── Records for this task
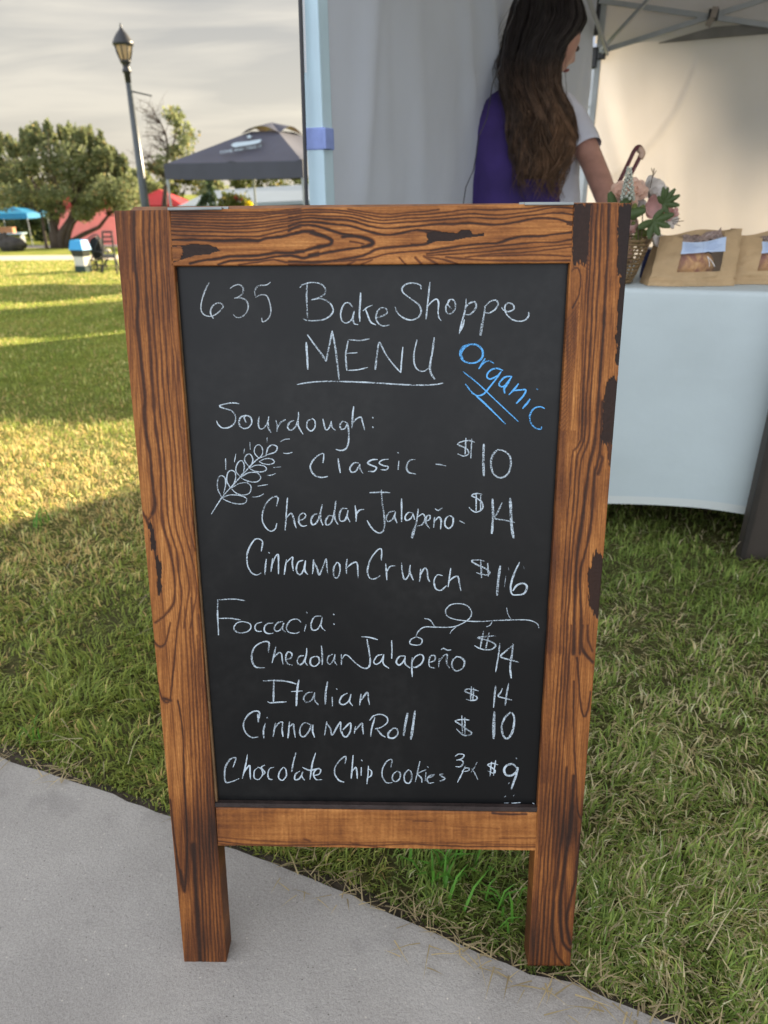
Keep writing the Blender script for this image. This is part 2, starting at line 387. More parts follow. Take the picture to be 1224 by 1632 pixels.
────
── Records for this task
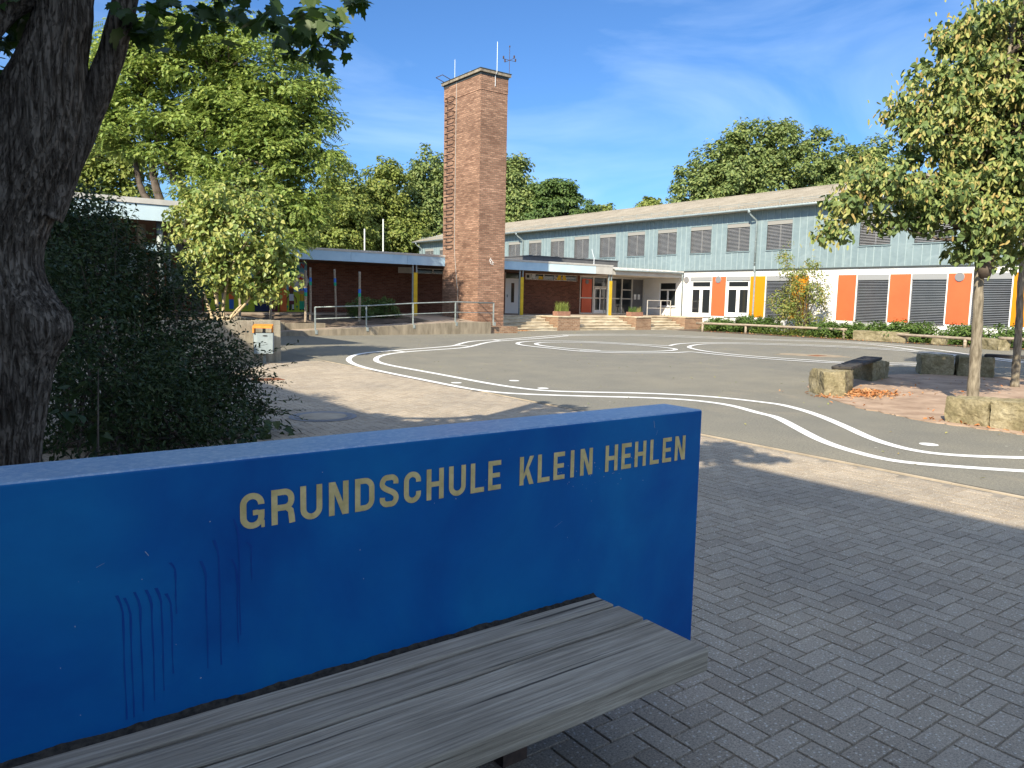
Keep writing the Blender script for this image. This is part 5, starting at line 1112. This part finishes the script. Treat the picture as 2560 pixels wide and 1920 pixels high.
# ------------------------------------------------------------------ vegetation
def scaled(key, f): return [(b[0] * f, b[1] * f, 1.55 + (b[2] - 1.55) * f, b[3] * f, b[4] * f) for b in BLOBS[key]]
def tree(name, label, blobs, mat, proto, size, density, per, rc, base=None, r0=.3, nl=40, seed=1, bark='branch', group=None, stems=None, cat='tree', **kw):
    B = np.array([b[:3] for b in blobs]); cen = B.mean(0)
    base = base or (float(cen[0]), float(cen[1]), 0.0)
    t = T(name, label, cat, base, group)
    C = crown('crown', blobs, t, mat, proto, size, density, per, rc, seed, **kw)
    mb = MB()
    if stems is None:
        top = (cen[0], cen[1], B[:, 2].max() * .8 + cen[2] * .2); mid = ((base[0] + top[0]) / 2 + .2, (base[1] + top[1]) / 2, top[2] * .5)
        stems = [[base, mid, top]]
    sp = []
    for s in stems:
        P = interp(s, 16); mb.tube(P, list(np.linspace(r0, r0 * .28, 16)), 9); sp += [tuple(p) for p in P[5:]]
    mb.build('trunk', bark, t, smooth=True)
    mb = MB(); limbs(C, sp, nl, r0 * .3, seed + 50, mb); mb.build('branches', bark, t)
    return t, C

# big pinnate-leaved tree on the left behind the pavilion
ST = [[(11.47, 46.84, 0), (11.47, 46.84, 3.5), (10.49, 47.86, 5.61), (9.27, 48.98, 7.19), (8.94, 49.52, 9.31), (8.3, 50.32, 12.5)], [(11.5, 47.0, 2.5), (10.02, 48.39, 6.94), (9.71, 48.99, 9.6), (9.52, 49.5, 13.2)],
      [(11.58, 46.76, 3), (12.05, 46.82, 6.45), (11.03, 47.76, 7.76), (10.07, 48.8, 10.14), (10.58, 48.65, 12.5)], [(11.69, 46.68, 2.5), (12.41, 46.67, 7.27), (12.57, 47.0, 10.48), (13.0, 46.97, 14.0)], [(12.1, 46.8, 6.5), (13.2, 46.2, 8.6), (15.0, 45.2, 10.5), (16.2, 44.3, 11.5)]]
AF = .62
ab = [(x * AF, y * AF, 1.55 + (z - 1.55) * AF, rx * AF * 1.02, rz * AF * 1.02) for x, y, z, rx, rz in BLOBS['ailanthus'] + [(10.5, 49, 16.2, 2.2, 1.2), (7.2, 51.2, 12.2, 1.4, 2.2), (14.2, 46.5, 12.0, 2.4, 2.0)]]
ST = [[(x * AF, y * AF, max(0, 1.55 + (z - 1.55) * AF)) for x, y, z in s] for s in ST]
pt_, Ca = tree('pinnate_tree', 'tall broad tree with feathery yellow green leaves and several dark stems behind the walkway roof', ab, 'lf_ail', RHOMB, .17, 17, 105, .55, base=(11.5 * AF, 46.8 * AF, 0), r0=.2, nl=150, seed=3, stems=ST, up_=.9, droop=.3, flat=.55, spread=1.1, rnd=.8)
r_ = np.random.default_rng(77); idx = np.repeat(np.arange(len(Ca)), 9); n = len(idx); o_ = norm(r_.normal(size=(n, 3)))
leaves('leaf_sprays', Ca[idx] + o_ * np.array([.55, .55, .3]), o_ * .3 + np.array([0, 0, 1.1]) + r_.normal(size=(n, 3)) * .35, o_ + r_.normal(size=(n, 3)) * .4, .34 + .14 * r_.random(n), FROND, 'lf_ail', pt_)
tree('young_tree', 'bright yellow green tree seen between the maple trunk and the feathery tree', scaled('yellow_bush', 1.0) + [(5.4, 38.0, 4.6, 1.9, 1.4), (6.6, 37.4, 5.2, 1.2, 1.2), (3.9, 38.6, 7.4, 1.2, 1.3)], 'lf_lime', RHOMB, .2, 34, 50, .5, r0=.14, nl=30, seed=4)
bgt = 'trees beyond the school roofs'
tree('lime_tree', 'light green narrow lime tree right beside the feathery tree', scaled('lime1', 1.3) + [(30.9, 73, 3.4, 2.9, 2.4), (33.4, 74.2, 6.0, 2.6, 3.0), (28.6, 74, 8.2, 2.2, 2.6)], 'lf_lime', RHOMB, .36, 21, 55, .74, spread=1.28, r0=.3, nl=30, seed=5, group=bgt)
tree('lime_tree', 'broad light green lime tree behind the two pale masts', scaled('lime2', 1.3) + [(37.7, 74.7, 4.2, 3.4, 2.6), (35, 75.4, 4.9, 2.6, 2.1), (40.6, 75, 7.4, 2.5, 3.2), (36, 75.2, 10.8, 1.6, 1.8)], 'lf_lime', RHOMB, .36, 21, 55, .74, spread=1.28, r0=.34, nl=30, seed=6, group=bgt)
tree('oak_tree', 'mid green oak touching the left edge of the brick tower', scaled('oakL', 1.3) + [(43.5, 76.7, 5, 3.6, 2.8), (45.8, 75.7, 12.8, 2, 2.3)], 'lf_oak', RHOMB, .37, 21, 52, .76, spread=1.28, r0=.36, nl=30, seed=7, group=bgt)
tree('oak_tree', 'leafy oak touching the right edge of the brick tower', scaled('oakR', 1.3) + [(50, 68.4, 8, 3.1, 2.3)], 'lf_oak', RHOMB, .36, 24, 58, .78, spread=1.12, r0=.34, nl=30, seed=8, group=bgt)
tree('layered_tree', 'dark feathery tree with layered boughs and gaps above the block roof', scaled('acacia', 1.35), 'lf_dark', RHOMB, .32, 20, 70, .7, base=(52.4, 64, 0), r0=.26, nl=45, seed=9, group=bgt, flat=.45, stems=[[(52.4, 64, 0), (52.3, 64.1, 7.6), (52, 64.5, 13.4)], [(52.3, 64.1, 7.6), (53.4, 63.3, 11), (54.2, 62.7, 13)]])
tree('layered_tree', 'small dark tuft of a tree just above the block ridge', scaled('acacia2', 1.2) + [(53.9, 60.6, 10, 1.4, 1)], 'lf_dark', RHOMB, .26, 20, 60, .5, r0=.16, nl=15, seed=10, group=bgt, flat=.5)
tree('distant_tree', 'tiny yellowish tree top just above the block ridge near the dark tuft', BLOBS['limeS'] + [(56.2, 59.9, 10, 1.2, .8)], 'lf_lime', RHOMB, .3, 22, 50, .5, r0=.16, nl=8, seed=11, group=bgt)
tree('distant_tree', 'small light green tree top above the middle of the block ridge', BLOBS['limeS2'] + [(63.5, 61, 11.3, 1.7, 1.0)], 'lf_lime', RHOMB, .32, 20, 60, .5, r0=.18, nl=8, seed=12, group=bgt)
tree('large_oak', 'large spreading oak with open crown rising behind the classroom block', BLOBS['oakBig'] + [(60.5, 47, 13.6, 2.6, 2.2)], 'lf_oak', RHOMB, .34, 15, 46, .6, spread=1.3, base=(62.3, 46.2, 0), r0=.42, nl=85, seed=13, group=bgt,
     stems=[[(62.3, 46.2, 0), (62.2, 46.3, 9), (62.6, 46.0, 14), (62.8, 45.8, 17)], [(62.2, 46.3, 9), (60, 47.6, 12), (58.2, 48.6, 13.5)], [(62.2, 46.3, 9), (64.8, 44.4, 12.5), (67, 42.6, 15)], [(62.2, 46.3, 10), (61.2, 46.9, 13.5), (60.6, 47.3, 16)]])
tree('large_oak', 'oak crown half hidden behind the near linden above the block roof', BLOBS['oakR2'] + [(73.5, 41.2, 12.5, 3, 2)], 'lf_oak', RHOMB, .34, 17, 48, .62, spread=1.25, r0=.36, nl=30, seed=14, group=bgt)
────
── Records for this task
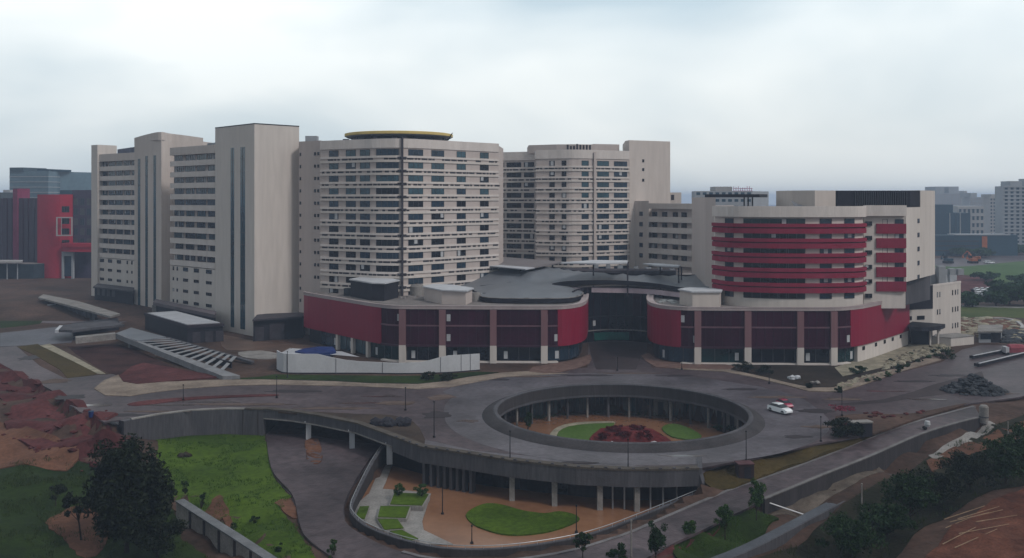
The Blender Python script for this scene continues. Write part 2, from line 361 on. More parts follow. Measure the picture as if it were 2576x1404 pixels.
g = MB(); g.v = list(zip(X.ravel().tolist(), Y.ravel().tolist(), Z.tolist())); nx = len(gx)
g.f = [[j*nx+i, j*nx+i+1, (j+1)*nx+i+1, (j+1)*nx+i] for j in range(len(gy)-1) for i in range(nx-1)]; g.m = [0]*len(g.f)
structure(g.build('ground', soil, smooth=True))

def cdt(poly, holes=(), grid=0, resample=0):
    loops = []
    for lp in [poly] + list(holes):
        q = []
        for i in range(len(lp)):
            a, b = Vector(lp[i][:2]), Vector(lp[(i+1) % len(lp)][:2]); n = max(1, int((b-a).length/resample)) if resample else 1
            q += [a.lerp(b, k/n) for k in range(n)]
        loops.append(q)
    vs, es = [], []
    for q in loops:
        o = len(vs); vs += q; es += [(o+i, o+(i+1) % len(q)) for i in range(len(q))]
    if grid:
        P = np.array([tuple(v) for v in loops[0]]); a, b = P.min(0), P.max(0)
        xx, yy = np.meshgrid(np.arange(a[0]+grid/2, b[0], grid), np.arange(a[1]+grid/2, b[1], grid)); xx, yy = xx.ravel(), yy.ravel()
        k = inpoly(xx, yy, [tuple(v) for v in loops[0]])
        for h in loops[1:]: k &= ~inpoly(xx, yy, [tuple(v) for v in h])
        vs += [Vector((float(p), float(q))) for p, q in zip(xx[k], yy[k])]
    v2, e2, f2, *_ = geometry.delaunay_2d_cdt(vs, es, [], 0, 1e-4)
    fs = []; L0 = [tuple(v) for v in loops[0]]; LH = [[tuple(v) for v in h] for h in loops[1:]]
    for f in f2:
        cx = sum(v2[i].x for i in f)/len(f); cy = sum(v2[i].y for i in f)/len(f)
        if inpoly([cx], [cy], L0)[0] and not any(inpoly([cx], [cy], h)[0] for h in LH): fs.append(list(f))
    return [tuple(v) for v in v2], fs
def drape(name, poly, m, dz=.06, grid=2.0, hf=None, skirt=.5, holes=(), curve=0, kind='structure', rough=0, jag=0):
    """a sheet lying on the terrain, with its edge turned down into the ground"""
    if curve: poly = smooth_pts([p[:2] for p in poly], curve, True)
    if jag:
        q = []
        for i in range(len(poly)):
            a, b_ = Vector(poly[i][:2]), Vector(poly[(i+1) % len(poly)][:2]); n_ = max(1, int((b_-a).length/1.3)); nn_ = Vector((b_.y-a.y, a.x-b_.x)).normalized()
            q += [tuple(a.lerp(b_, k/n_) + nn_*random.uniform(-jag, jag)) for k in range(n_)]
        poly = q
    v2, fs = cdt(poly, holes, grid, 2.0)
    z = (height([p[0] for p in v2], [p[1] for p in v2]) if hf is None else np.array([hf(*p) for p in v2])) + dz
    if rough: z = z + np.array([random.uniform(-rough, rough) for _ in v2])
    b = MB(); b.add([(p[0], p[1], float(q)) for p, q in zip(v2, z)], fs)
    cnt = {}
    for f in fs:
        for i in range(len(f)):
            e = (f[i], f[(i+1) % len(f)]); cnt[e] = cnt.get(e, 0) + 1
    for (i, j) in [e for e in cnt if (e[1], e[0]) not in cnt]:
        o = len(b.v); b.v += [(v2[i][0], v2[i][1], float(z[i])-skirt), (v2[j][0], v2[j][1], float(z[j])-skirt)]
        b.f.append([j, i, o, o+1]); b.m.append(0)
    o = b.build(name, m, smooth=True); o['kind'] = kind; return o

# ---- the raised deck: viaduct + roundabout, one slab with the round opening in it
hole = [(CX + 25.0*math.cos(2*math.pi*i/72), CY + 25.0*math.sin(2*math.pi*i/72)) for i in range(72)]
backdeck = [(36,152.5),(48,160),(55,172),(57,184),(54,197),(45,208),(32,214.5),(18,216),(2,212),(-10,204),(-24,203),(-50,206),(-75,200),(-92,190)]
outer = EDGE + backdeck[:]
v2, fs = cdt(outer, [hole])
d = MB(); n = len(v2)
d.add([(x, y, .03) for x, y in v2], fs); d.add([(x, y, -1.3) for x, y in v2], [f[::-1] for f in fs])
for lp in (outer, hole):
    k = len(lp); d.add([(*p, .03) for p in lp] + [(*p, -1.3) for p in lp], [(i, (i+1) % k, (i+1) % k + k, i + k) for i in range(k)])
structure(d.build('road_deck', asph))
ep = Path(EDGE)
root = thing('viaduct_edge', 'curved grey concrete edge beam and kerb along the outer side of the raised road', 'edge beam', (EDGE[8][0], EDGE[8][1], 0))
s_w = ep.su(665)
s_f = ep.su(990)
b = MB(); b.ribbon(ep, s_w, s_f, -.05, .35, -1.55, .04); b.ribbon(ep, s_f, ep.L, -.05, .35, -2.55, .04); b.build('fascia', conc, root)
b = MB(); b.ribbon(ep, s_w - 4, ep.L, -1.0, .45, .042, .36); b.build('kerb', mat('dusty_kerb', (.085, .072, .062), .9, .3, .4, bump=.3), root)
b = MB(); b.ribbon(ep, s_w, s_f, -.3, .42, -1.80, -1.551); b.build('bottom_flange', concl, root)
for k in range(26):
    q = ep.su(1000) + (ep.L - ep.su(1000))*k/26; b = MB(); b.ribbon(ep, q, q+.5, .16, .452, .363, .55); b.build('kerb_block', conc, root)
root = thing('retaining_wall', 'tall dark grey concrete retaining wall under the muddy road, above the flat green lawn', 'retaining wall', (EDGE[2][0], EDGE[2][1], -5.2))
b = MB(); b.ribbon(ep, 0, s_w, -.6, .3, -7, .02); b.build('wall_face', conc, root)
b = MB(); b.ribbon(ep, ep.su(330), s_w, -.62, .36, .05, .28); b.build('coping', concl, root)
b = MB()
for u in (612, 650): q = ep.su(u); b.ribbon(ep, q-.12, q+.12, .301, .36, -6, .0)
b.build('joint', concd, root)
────
### Directions for this task
Print only the run of lines that begins with the line containing "b = MB(); b.ribbon(ep, ep.su(330), s_w, -.62, .36, .05, .28);" and ends with the line containing "b.build('joint', concd, root)", both included, exactly as they read.

### Task result
b = MB(); b.ribbon(ep, ep.su(330), s_w, -.62, .36, .05, .28); b.build('coping', concl, root)
b = MB()
for u in (612, 650): q = ep.su(u); b.ribbon(ep, q-.12, q+.12, .301, .36, -6, .0)
b.build('joint', concd, root)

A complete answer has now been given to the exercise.